### EXERCISE TASK
Quote all lines below exactly. Images stay out.
#####
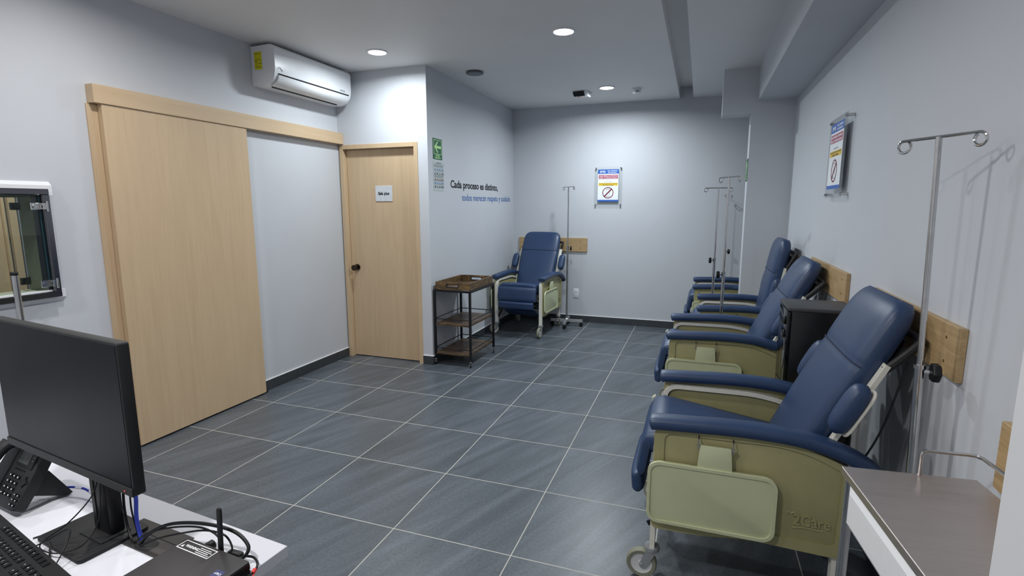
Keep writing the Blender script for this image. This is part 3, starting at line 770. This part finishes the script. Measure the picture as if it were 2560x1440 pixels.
    hp = spline([(-.266, .034, .54), (-.266, .048, .58), (-.262, .074, .665), (-.232, .080, .682), (0, .082, .684), (.232, .080, .682), (.262, .074, .665), (.266, .048, .58), (.266, .034, .54)], 6)
    tube(bm, hp, .0145, 10); obj('push_handle', bm, BLACKM, back)
    bm = NB(); box(bm, (-.22, .050, .05), (.22, .060, .66), .003, 1); obj('back_shell', bm, BLACKST, back)
    # release cable
    ca, sa = math.cos(recline), math.sin(recline)
    def bp(x, y, z): return (x, .500 + y * ca + z * sa, bk_z + z * ca - y * sa)
    a = Vector(bp(.262, .08, .60)); b = Vector((.25, .58, .40))
    bm = NB(); tube(bm, spline([a, a * .62 + b * .38 + Vector((.01, .035, -.03)), a * .3 + b * .7 + Vector((0, .035, -.03)), b], 8), .0035, 6); obj('release_cable', bm, BLACKP, ch)
    if tag_on:
        bm = NB(); q = [Vector((-.262, -.035, .60)), Vector((-.268, -.050, .585)), Vector((-.262, -.048, .560)), Vector((-.270, -.058, .540)), Vector((-.262, -.055, .515))]
        P, T, N = frames(q); ring_loft(bm, [[p + Vector((x_, 0, 0)) + Vector((0, y_, 0)) for x_, y_ in ((-.014, 0), (.014, .004), (.014, .006), (-.014, .002))] for p in P]); obj('cloth_tag', bm, mat('off_white_cloth', 'b9b7a6', .8), ch)
    return ch
# world placement: local -y is the front
RR = R(-90)
make_recliner((2.985, .352, 0), RR, R(25.5), 'nearest blue and green recliner beside the steel trolley, leaning far back', True)
make_recliner((2.962, 1.835, 0), RR, R(27), 'second blue and green recliner from the camera, leaning back beyond the black cabinet', True)
make_recliner((3.145, 2.862, 0), RR, R(10), 'upright blue and green recliner just in front of the pier')
make_recliner((3.095, 4.085, 0), RR, R(10), 'blue and green recliner mostly hidden behind the pier')
make_recliner((1.128, 3.815, 0), R(-4), R(28), 'blue and green recliner alone in the far corner facing the camera')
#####
### RESPONSE TO THIS TASK
Keep writing the Blender script for this image. This is part 3, starting at line 770. This part finishes the script. Measure the picture as if it were 2560x1440 pixels.
    hp = spline([(-.266, .034, .54), (-.266, .048, .58), (-.262, .074, .665), (-.232, .080, .682), (0, .082, .684), (.232, .080, .682), (.262, .074, .665), (.266, .048, .58), (.266, .034, .54)], 6)
    tube(bm, hp, .0145, 10); obj('push_handle', bm, BLACKM, back)
    bm = NB(); box(bm, (-.22, .050, .05), (.22, .060, .66), .003, 1); obj('back_shell', bm, BLACKST, back)
    # release cable
    ca, sa = math.cos(recline), math.sin(recline)
    def bp(x, y, z): return (x, .500 + y * ca + z * sa, bk_z + z * ca - y * sa)
    a = Vector(bp(.262, .08, .60)); b = Vector((.25, .58, .40))
    bm = NB(); tube(bm, spline([a, a * .62 + b * .38 + Vector((.01, .035, -.03)), a * .3 + b * .7 + Vector((0, .035, -.03)), b], 8), .0035, 6); obj('release_cable', bm, BLACKP, ch)
    if tag_on:
        bm = NB(); q = [Vector((-.262, -.035, .60)), Vector((-.268, -.050, .585)), Vector((-.262, -.048, .560)), Vector((-.270, -.058, .540)), Vector((-.262, -.055, .515))]
        P, T, N = frames(q); ring_loft(bm, [[p + Vector((x_, 0, 0)) + Vector((0, y_, 0)) for x_, y_ in ((-.014, 0), (.014, .004), (.014, .006), (-.014, .002))] for p in P]); obj('cloth_tag', bm, mat('off_white_cloth', 'b9b7a6', .8), ch)
    return ch
# world placement: local -y is the front
RR = R(-90)
make_recliner((2.985, .352, 0), RR, R(25.5), 'nearest blue and green recliner beside the steel trolley, leaning far back', True)
make_recliner((2.962, 1.835, 0), RR, R(27), 'second blue and green recliner from the camera, leaning back beyond the black cabinet', True)
make_recliner((3.145, 2.862, 0), RR, R(10), 'upright blue and green recliner just in front of the pier')
make_recliner((3.095, 4.085, 0), RR, R(10), 'blue and green recliner mostly hidden behind the pier')
make_recliner((1.128, 3.815, 0), R(-4), R(28), 'blue and green recliner alone in the far corner facing the camera')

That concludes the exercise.